Leaving out the pictures, retype all the material exactly.

***

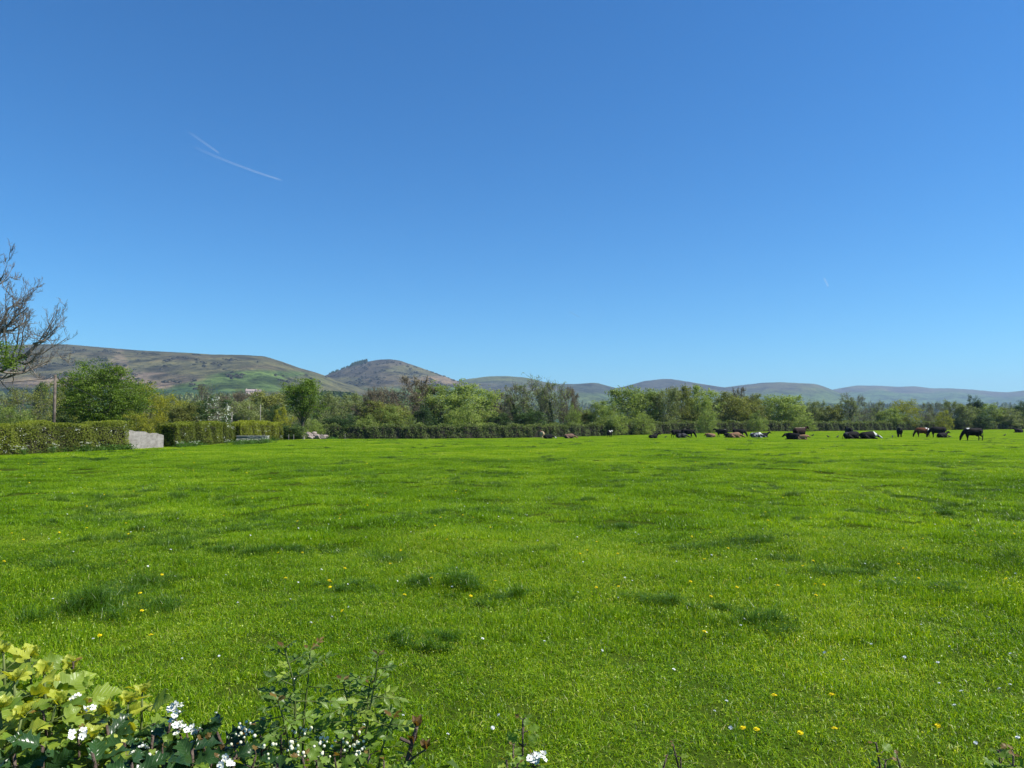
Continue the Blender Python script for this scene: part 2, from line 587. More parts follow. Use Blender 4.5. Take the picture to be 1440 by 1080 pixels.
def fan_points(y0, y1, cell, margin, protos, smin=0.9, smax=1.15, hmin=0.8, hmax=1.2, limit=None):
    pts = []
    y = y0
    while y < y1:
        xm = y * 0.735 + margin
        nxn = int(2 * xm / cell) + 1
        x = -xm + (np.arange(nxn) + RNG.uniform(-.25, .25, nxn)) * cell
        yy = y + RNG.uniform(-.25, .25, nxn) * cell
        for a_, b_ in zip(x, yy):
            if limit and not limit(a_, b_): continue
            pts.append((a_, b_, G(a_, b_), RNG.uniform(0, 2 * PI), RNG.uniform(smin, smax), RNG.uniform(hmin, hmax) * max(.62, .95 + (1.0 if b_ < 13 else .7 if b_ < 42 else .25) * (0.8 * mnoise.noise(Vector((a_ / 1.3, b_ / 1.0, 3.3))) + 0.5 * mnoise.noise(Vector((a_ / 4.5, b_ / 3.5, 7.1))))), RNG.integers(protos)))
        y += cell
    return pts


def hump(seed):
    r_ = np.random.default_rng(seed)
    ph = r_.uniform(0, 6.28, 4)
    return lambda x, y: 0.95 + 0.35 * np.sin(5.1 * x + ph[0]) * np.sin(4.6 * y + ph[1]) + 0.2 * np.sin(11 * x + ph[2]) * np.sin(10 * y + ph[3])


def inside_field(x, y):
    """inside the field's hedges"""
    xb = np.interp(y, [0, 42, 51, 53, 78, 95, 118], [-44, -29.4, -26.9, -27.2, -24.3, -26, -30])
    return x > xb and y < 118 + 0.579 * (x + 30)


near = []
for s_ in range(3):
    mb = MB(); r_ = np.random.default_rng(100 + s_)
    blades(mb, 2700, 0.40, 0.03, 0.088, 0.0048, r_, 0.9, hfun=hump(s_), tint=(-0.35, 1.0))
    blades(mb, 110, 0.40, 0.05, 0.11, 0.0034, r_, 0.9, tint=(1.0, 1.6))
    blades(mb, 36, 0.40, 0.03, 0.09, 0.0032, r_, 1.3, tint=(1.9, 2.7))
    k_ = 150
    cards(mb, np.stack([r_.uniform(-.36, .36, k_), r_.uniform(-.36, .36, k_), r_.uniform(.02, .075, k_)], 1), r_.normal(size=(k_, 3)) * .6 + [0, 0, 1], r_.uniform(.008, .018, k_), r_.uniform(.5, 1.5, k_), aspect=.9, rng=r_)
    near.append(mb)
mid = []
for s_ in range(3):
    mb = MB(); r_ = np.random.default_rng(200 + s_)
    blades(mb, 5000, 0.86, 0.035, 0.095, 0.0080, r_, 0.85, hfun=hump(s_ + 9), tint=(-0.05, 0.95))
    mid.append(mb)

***

▶ [FINAL RESULT]
Continue the Blender Python script for this scene: part 2, from line 587. More parts follow. Use Blender 4.5. Take the picture to be 1440 by 1080 pixels.
def fan_points(y0, y1, cell, margin, protos, smin=0.9, smax=1.15, hmin=0.8, hmax=1.2, limit=None):
    pts = []
    y = y0
    while y < y1:
        xm = y * 0.735 + margin
        nxn = int(2 * xm / cell) + 1
        x = -xm + (np.arange(nxn) + RNG.uniform(-.25, .25, nxn)) * cell
        yy = y + RNG.uniform(-.25, .25, nxn) * cell
        for a_, b_ in zip(x, yy):
            if limit and not limit(a_, b_): continue
            pts.append((a_, b_, G(a_, b_), RNG.uniform(0, 2 * PI), RNG.uniform(smin, smax), RNG.uniform(hmin, hmax) * max(.62, .95 + (1.0 if b_ < 13 else .7 if b_ < 42 else .25) * (0.8 * mnoise.noise(Vector((a_ / 1.3, b_ / 1.0, 3.3))) + 0.5 * mnoise.noise(Vector((a_ / 4.5, b_ / 3.5, 7.1))))), RNG.integers(protos)))
        y += cell
    return pts


def hump(seed):
    r_ = np.random.default_rng(seed)
    ph = r_.uniform(0, 6.28, 4)
    return lambda x, y: 0.95 + 0.35 * np.sin(5.1 * x + ph[0]) * np.sin(4.6 * y + ph[1]) + 0.2 * np.sin(11 * x + ph[2]) * np.sin(10 * y + ph[3])


def inside_field(x, y):
    """inside the field's hedges"""
    xb = np.interp(y, [0, 42, 51, 53, 78, 95, 118], [-44, -29.4, -26.9, -27.2, -24.3, -26, -30])
    return x > xb and y < 118 + 0.579 * (x + 30)


near = []
for s_ in range(3):
    mb = MB(); r_ = np.random.default_rng(100 + s_)
    blades(mb, 2700, 0.40, 0.03, 0.088, 0.0048, r_, 0.9, hfun=hump(s_), tint=(-0.35, 1.0))
    blades(mb, 110, 0.40, 0.05, 0.11, 0.0034, r_, 0.9, tint=(1.0, 1.6))
    blades(mb, 36, 0.40, 0.03, 0.09, 0.0032, r_, 1.3, tint=(1.9, 2.7))
    k_ = 150
    cards(mb, np.stack([r_.uniform(-.36, .36, k_), r_.uniform(-.36, .36, k_), r_.uniform(.02, .075, k_)], 1), r_.normal(size=(k_, 3)) * .6 + [0, 0, 1], r_.uniform(.008, .018, k_), r_.uniform(.5, 1.5, k_), aspect=.9, rng=r_)
    near.append(mb)
mid = []
for s_ in range(3):
    mb = MB(); r_ = np.random.default_rng(200 + s_)
    blades(mb, 5000, 0.86, 0.035, 0.095, 0.0080, r_, 0.85, hfun=hump(s_ + 9), tint=(-0.05, 0.95))
    mid.append(mb)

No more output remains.